No entanto, no caso específico da visita de amigos e parentes, uma das ditas funções da pena, qual seja a ressocialização do indivíduo, é invertida, uma vez que não há lógica em apartar totalmente da sociedade – principalmente de amigos e familiares – a pessoa que se pretende reinserir socialmente e, nesse sentido, a visita constitui direito indispensável até mesmo à manutenção da própria justificação do sistema de encarceramento.

O juízo de execução que proferiu a decisão referente ao ex-presidente Lula entende que basta que seja assegurado o núcleo mínimo de visitas constante da Constituição Federal, em seu artigo 5º, LXIII, que assegura que “o preso será informado de seus direitos, entre os quais o de permanecer calado, sendo-lhe assegurada a assistência da família e de advogado”. Entretanto, o que regula o direito à visita é a Lei de Execução Penal, tratando o citado inciso da Constituição de assistência, não havendo confusão entre uma coisa e outra.

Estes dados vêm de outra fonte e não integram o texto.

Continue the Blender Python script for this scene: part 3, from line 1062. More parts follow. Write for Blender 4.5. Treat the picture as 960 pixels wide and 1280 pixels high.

Ademais, entende também a juíza da 12ª Vara Federal que o parágrafo único do artigo 41 da Lei de Execução Penal estabelece que o direito previsto pelo inciso X (citado acima) não é absoluto, porém o parágrafo único de referido artigo determina que o direito de visita poderá ser suspenso ou restringido mediante ato motivado do diretor do estabelecimento prisional, o que não ocorreu no caso em questão, pois não se pode considerar a alegação genérica de que existem “limitações implícitas inerentes à execução da pena” consiste em um ato motivado apto a restringir o regime de visitação.

Como mencionado, o entendimento de que a visita deve ser limitada a familiares e advogados é recorrente e até mais gravoso do que o conferido a Lula, pois até mesmo o grau de parentesco entra como critério para inserção dos familiares no rol de visitantes do preso.

Foi em razão desta limitação que recentemente houve julgamento, pelo STJ, de um recurso em mandado de segurança impetrado com a finalidade de que fosse conferido à tia de um preso o direito de figurar no rol de visitantes de seu sobrinho. O direito lhe havia sido negado pelo Tribunal de Justiça de São Paulo, que se baseou em uma resolução da Secretaria de Administração Penitenciária, a qual apenas admite a inclusão de parentes mais distantes (que não tenham até o segundo grau de parentesco e não sejam cônjuge ou companheiro(a) da pessoa presa) no rol de visitas, na falta dos mais próximos.

A 5º turma do STJ, por unanimidade, entendeu que a visita ao preso não pode ser limitada por grau de parentesco, sendo tal medida irrazoável. O ministro relator do caso, Reynaldo Soares da Fonseca, em seu voto, afirmou que não cabe à autoridade prisional definir o nível de importância dos parentes dos presos, determinando que alguns teriam mais direito a visitá-los.

Assim, discutir a possibilidade de visita por parte de amigos ou quem quer que seja às pessoas presas deve levar em conta, principalmente, a vontade do preso, pois impossível determinar por meio de uma resolução ou mesmo de um dispositivo legal quem seria suficientemente importante a quem recebe a visita. É necessário que se entenda que apesar do fato de haver cerceamento da liberdade, a pessoa presa permanece titular de todos os demais direitos inerentes a todos os seres humanos, não cabendo a justificativa genérica de haver limitações implícitas à execução da pena.

O fato de ter sido proferida a decisão que veda visitas ao ex-presidente, mesmo sem querer, escancara a fragilidade da aplicação das garantias legais às pessoas presas, pois como que dando um tiro no próprio pé, o argumento mais “aceitável” para justificar a restrição com relação a Lula é o fato de tal tratamento ser conferido a todos os demais encarcerados. Há uma tentativa de utilizar o princípio da isonomia às avessas e, o pior, tem quem compre esse discurso.